------ Material for the task
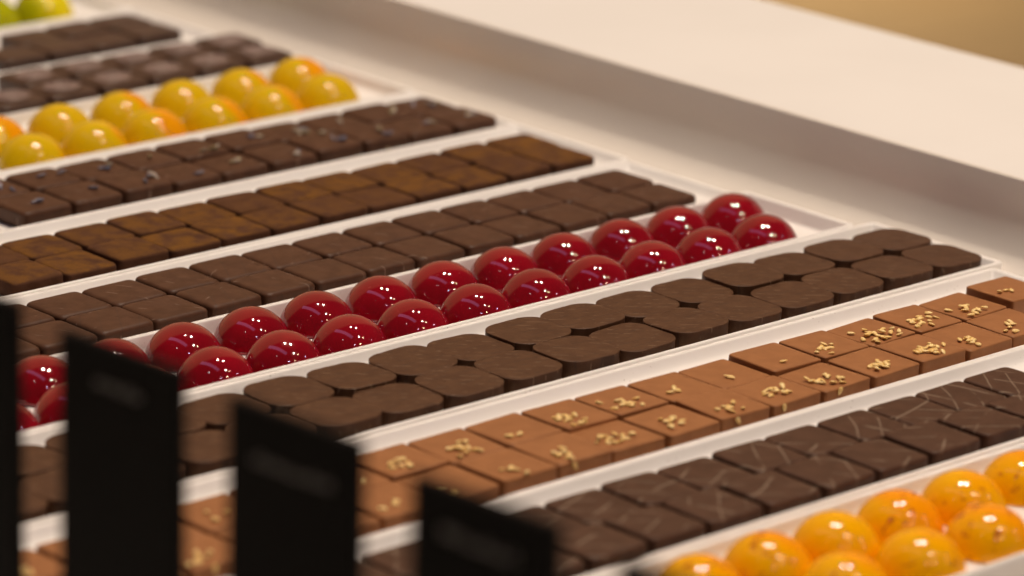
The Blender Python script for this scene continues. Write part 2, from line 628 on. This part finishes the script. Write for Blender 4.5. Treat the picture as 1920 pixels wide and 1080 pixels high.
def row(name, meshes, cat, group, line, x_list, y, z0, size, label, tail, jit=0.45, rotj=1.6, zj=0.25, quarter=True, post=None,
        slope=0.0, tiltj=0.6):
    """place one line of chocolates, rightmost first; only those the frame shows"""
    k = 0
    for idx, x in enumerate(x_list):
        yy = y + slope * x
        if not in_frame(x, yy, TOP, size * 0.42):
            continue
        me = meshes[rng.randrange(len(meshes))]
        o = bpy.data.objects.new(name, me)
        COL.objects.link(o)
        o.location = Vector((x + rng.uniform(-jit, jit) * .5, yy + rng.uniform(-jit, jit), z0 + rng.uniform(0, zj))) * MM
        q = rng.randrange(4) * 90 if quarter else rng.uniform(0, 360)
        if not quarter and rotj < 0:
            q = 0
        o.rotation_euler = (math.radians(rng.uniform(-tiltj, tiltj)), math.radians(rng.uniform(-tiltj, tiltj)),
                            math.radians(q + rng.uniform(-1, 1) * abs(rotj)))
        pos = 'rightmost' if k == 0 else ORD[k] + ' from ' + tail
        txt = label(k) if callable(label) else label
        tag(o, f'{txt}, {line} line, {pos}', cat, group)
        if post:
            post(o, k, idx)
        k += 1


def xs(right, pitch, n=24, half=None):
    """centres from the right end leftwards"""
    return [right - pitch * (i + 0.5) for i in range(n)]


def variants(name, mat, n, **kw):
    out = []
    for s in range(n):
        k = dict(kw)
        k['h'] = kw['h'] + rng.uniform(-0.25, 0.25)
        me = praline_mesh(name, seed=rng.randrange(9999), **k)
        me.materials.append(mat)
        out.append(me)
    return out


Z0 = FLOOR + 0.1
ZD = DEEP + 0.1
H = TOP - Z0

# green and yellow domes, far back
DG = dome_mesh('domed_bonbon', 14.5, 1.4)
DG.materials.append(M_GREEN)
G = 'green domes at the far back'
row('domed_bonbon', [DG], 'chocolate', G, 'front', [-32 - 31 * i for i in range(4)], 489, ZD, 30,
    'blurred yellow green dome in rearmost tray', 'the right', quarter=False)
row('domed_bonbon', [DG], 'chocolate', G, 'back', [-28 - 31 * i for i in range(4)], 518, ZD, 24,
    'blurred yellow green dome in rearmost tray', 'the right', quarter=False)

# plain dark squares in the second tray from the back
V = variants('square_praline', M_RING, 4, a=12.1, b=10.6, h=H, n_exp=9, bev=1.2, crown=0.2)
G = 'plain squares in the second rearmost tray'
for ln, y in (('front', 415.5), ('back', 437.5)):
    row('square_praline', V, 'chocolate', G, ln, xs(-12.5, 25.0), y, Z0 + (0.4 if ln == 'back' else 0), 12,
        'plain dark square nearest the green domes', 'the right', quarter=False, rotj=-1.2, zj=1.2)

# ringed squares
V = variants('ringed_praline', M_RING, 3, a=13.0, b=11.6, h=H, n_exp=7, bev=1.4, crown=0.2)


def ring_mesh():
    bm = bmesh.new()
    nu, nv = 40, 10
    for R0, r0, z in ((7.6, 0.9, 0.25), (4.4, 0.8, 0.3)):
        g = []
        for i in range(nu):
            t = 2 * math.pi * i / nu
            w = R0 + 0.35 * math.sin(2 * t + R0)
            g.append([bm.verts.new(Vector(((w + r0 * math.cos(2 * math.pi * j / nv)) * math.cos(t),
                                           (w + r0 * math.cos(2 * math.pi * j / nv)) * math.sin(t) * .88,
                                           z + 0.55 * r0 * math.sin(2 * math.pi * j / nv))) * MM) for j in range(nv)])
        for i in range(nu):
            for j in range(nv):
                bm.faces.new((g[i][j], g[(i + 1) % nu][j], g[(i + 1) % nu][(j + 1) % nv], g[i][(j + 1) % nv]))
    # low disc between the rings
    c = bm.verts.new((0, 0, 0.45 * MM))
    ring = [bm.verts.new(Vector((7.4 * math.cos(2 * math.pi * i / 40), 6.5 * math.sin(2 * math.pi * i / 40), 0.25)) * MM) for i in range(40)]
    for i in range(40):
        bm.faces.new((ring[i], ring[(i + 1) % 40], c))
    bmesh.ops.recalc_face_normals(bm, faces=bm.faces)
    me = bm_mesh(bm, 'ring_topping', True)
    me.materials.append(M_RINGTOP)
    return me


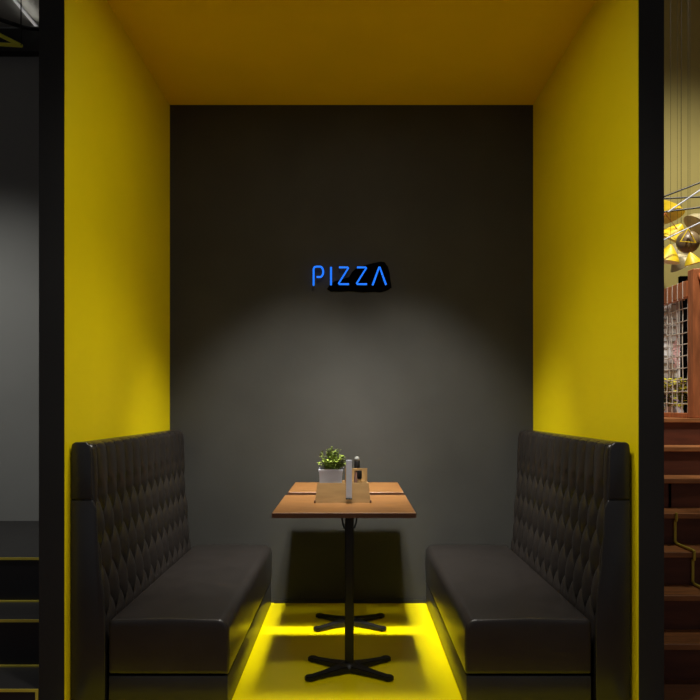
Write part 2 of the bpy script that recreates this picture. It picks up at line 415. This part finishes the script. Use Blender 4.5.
------------
Short task -
Repeat the data exactly, without the pictures.

Expected output -
The Blender Python script for this scene continues. Write part 2, from line 628 on. This part finishes the script. Write for Blender 4.5. Treat the picture as 1920 pixels wide and 1080 pixels high.
def row(name, meshes, cat, group, line, x_list, y, z0, size, label, tail, jit=0.45, rotj=1.6, zj=0.25, quarter=True, post=None,
        slope=0.0, tiltj=0.6):
    """place one line of chocolates, rightmost first; only those the frame shows"""
    k = 0
    for idx, x in enumerate(x_list):
        yy = y + slope * x
        if not in_frame(x, yy, TOP, size * 0.42):
            continue
        me = meshes[rng.randrange(len(meshes))]
        o = bpy.data.objects.new(name, me)
        COL.objects.link(o)
        o.location = Vector((x + rng.uniform(-jit, jit) * .5, yy + rng.uniform(-jit, jit), z0 + rng.uniform(0, zj))) * MM
        q = rng.randrange(4) * 90 if quarter else rng.uniform(0, 360)
        if not quarter and rotj < 0:
            q = 0
        o.rotation_euler = (math.radians(rng.uniform(-tiltj, tiltj)), math.radians(rng.uniform(-tiltj, tiltj)),
                            math.radians(q + rng.uniform(-1, 1) * abs(rotj)))
        pos = 'rightmost' if k == 0 else ORD[k] + ' from ' + tail
        txt = label(k) if callable(label) else label
        tag(o, f'{txt}, {line} line, {pos}', cat, group)
        if post:
            post(o, k, idx)
        k += 1


def xs(right, pitch, n=24, half=None):
    """centres from the right end leftwards"""
    return [right - pitch * (i + 0.5) for i in range(n)]


def variants(name, mat, n, **kw):
    out = []
    for s in range(n):
        k = dict(kw)
        k['h'] = kw['h'] + rng.uniform(-0.25, 0.25)
        me = praline_mesh(name, seed=rng.randrange(9999), **k)
        me.materials.append(mat)
        out.append(me)
    return out


Z0 = FLOOR + 0.1
ZD = DEEP + 0.1
H = TOP - Z0

# green and yellow domes, far back
DG = dome_mesh('domed_bonbon', 14.5, 1.4)
DG.materials.append(M_GREEN)
G = 'green domes at the far back'
row('domed_bonbon', [DG], 'chocolate', G, 'front', [-32 - 31 * i for i in range(4)], 489, ZD, 30,
    'blurred yellow green dome in rearmost tray', 'the right', quarter=False)
row('domed_bonbon', [DG], 'chocolate', G, 'back', [-28 - 31 * i for i in range(4)], 518, ZD, 24,
    'blurred yellow green dome in rearmost tray', 'the right', quarter=False)

# plain dark squares in the second tray from the back
V = variants('square_praline', M_RING, 4, a=12.1, b=10.6, h=H, n_exp=9, bev=1.2, crown=0.2)
G = 'plain squares in the second rearmost tray'
for ln, y in (('front', 415.5), ('back', 437.5)):
    row('square_praline', V, 'chocolate', G, ln, xs(-12.5, 25.0), y, Z0 + (0.4 if ln == 'back' else 0), 12,
        'plain dark square nearest the green domes', 'the right', quarter=False, rotj=-1.2, zj=1.2)

# ringed squares
V = variants('ringed_praline', M_RING, 3, a=13.0, b=11.6, h=H, n_exp=7, bev=1.4, crown=0.2)


def ring_mesh():
    bm = bmesh.new()
    nu, nv = 40, 10
    for R0, r0, z in ((7.6, 0.9, 0.25), (4.4, 0.8, 0.3)):
        g = []
        for i in range(nu):
            t = 2 * math.pi * i / nu
            w = R0 + 0.35 * math.sin(2 * t + R0)
            g.append([bm.verts.new(Vector(((w + r0 * math.cos(2 * math.pi * j / nv)) * math.cos(t),
                                           (w + r0 * math.cos(2 * math.pi * j / nv)) * math.sin(t) * .88,
                                           z + 0.55 * r0 * math.sin(2 * math.pi * j / nv))) * MM) for j in range(nv)])
        for i in range(nu):
            for j in range(nv):
                bm.faces.new((g[i][j], g[(i + 1) % nu][j], g[(i + 1) % nu][(j + 1) % nv], g[i][(j + 1) % nv]))
    # low disc between the rings
    c = bm.verts.new((0, 0, 0.45 * MM))
    ring = [bm.verts.new(Vector((7.4 * math.cos(2 * math.pi * i / 40), 6.5 * math.sin(2 * math.pi * i / 40), 0.25)) * MM) for i in range(40)]
    for i in range(40):
        bm.faces.new((ring[i], ring[(i + 1) % 40], c))
    bmesh.ops.recalc_face_normals(bm, faces=bm.faces)
    me = bm_mesh(bm, 'ring_topping', True)
    me.materials.append(M_RINGTOP)
    return me


Write part 2 of the bpy script that recreates this picture. It picks up at line 415. This part finishes the script. Use Blender 4.5.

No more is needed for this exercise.